I can’t imagine Invisible Children anticipated such scrutiny being directed at its film. I certainly can’t imagine they anticipated the film’s creator, Jason Russell, having a public meltdown – what his family reports as “brief reactive psychosis,” following the stress of the media blitz. But it begs the questions – if Russell had gone the route of a journalistic documentary, would he have accomplished his goal? And if a goal cannot be accomplished by presenting absolute factual accuracy, is it worthy of being met?
These are philosophical questions, and I point, oddly enough, back to Hitler for historical insight.
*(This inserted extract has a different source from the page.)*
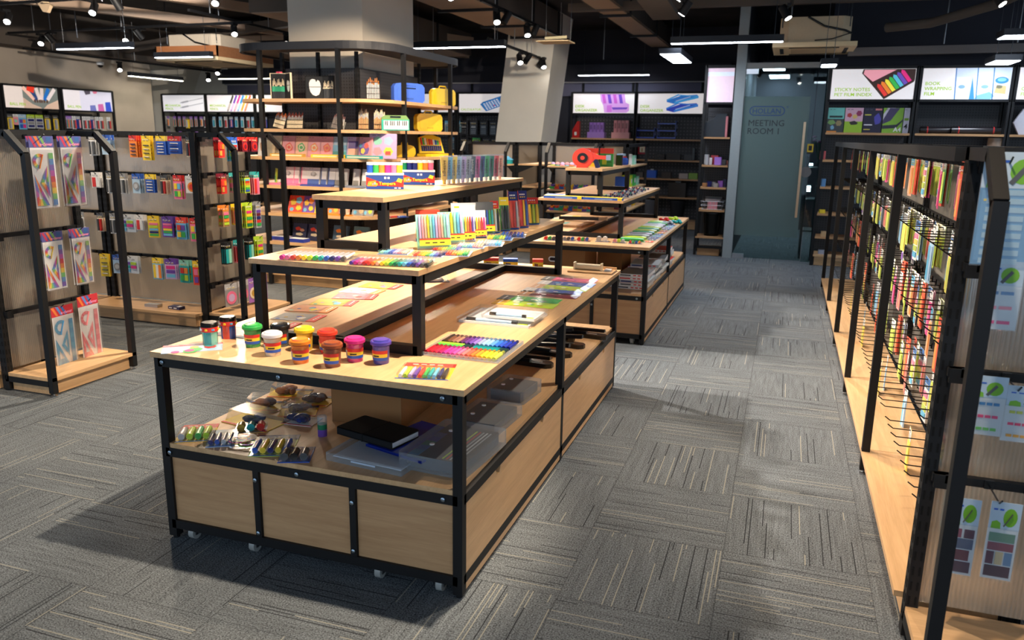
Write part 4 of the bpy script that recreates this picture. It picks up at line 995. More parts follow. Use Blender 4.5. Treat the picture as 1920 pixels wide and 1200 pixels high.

During World War II, the United States commissioned Frank Capra to produce Why We Fight – a series of propaganda films designed to stir American soldiers – and later citizens – from their isolationist attitudes and join the Allies in the fight against the Nazis. (They are public domain, and available for download on the Internet Archive.)
The films spliced footage from Axis propaganda. They used music, imagery, and animation to invoke fear, compassion, and patriotism. They weren’t what we would call “journalism.” One might have even said at the time that they were an unfair characterization of the Axis powers, of Hitler himself.
But Hitler was a danger to the world. He was an evil that needed to be removed from power, and Why We Fight toed the line of truth and passion to attempt to motivate a nation to pursue that action. Invisible Children did the same with Kony 2012, creating a firestorm of competing idealism and cynicism, leaving the facts somewhere in between.